Information about JMFA’s Integration of Sustainability Risk

The below information is disclosed in line with regulatory obligations relating to Regulation (EU) 2019/2088 (SFDR) of the European Parliament and of the Council of 27 November 2019 on sustainability-related disclosures in the financial services sector which came into force on the 10th March 2021.

In line with SFDR obligations, Jesmond Mizzi Financial Advisors (‘JMFA’) falls under the scope of both a Financial Market Participant as well as a Financial Adviser.

Article 3 of SFDR requires Financial Market Participants to publish on their website information about their policies on the integration of sustainability risk in their investment decision processes. Additionally, Article 3 extends also to Financial Advisers whereby these must include on their website information about their policies on the integration of sustainability risks in the provision of investment or insurance advice.

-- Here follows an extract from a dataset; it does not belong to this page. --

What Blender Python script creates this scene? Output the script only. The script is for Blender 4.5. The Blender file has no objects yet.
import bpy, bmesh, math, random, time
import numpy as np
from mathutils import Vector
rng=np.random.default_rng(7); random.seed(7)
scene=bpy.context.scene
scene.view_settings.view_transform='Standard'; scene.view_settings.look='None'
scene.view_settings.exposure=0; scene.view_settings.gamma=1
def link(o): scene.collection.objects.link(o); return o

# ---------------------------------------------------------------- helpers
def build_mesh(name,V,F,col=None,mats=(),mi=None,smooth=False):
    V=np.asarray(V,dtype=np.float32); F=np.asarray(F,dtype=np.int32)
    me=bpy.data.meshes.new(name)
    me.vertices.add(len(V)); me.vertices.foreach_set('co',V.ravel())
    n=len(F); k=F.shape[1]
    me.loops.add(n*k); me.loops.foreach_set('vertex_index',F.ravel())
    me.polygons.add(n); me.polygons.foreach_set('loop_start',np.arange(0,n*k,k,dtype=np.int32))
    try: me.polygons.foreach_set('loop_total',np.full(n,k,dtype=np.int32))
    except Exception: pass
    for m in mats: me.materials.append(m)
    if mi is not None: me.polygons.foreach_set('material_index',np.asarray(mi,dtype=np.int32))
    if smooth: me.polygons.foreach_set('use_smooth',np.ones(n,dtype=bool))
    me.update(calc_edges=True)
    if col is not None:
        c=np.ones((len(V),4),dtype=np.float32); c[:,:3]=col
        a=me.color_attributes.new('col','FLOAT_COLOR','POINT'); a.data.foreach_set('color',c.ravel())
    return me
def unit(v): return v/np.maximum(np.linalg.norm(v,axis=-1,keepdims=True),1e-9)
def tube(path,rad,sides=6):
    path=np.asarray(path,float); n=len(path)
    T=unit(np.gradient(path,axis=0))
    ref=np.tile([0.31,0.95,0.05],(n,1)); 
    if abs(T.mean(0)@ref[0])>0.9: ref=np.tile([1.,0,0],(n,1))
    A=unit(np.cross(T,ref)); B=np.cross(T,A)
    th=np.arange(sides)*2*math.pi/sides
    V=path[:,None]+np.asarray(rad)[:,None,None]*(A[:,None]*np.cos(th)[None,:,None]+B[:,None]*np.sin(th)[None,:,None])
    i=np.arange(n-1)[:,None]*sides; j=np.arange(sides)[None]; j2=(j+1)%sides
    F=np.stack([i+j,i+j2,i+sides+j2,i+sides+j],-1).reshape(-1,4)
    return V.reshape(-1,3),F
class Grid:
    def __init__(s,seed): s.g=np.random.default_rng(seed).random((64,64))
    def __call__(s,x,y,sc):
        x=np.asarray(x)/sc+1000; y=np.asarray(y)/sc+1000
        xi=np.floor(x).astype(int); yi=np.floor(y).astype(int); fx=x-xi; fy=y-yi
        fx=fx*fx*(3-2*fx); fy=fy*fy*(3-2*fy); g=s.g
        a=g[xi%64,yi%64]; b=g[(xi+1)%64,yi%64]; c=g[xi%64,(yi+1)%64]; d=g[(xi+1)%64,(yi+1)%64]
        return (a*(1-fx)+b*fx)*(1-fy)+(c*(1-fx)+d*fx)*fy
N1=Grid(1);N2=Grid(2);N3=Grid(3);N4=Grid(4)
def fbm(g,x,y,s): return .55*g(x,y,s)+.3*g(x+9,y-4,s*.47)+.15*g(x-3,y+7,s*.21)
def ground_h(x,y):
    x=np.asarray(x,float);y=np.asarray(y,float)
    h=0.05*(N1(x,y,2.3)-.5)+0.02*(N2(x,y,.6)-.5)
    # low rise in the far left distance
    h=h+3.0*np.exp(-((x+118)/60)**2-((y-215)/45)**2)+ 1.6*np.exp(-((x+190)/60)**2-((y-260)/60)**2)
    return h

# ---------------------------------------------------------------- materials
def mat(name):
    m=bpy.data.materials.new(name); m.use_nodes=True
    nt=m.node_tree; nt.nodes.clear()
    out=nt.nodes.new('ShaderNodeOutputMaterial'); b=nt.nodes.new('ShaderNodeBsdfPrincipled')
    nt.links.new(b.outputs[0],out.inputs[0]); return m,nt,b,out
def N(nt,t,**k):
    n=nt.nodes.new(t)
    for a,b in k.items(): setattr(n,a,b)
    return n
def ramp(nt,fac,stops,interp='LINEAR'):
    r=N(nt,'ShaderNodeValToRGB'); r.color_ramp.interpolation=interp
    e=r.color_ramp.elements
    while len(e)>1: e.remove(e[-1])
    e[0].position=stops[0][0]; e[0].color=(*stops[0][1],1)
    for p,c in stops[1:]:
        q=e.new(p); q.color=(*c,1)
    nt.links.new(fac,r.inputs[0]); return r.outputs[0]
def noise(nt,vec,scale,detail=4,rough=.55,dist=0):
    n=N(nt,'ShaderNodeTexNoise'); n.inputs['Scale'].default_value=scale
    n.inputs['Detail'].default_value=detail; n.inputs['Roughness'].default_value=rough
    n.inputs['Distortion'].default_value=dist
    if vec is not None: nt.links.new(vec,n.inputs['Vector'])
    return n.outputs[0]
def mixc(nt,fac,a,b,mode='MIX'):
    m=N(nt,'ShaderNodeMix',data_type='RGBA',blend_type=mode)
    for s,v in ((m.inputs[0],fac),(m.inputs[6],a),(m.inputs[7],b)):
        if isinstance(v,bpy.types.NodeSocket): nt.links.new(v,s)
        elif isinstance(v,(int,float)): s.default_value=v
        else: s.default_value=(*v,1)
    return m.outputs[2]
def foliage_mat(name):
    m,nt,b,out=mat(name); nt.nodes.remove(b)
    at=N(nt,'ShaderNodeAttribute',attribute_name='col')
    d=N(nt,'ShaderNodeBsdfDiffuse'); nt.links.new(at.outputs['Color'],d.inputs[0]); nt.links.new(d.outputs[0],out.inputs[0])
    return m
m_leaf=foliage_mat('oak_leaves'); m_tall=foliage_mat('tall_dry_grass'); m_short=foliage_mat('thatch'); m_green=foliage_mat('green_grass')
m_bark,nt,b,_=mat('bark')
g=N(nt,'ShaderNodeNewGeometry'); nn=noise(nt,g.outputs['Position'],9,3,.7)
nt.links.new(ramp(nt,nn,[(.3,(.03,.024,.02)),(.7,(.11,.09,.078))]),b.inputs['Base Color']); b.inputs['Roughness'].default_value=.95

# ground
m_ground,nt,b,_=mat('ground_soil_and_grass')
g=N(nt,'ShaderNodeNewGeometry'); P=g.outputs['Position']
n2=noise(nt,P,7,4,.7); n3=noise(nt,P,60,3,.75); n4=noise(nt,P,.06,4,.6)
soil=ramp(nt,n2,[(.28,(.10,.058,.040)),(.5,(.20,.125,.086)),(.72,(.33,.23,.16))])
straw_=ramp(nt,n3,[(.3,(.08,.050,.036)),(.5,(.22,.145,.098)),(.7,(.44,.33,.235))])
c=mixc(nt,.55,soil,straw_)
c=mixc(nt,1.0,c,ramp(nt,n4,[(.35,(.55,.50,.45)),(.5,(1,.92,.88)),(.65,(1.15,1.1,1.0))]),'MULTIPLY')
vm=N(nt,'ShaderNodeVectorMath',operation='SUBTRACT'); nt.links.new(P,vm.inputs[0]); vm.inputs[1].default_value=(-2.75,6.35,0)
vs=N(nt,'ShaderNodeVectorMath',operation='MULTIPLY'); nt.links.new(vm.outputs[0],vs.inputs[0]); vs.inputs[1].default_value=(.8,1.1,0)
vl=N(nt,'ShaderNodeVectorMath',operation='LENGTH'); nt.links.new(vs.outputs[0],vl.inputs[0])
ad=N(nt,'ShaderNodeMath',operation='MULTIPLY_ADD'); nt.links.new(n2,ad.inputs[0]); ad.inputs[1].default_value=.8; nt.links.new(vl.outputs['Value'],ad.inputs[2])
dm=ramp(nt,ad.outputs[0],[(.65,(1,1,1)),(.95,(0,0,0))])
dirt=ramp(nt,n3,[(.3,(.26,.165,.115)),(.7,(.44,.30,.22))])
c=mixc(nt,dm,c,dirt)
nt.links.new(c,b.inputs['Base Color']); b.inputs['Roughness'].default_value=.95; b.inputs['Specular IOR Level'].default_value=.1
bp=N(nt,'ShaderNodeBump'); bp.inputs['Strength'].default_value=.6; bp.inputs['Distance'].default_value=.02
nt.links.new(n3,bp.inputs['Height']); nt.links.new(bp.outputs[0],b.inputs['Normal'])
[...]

JMFA has in place a sustainability risk policy which is governed by the ESG Committee – an internal committee within JMFA. The role of the ESG Committee is to provide direction on ESG investment risk strategy and develop internal tools and resources which promote awareness and understanding of ESG risks within the firm. JMFA is committed to delivering attractive risk-adjusted returns for its clients over the long-term. The Company’s investment approach is governed by incorporating a number of investment principles into its processes amongst which include active management, the focus on total returns, and emphasis on capital preservation. JMFA adopts a system where ESG risk factors are considered as part of the broader investment process. Such an approach results into managed portfolios that do not automatically exclude issuers from investment purely on ESG criteria. This ensures that the portfolio managers within JMFA are aware of, and take informed investment decisions with knowledge of key ESG risks. The Company feels that this approach to the investment process whereby emphasis is made on ‘looking at the bigger picture’ will ensure that while ESG factors are an important factor of investment decisions, these are not necessarily the key determinants in the final investment decision making process, which ultimately reflects the view of an investment’s risk or return.

In addition to the above, JMFA adopts a similar approach when providing clients with investment or insurance advice. While the Company tends to provide investment advice towards products which provide long-term benefits on a Do No Harm basis and limits investment advice in relation to products which have negative impacts on ESG, the Company feels that these factors are not the primary determinants in the provision of investment or insurance advice. Furthermore, the Company believes that the weight of ESG factors when providing investment advice depends largely on other factors such as the investment objective, risk tolerance and time horizon of the investment in relation to the client’s profile. The Company, however, has recently initiated discussions to formally and systematically incorporate ESG related risk factors in the provision of investment or insurance advice.

Remuneration Policy

JMFA staff remuneration is set to ensure that remuneration is also rewarding staff members acting in line with the mission, vision and strategy of the shareholder and Board of Directors respectively. Sustainability risk is integrated within the Company’s remuneration policy and therefore, the Company expects all staff members to follow such practices as set by the ESG Committee of JMFA.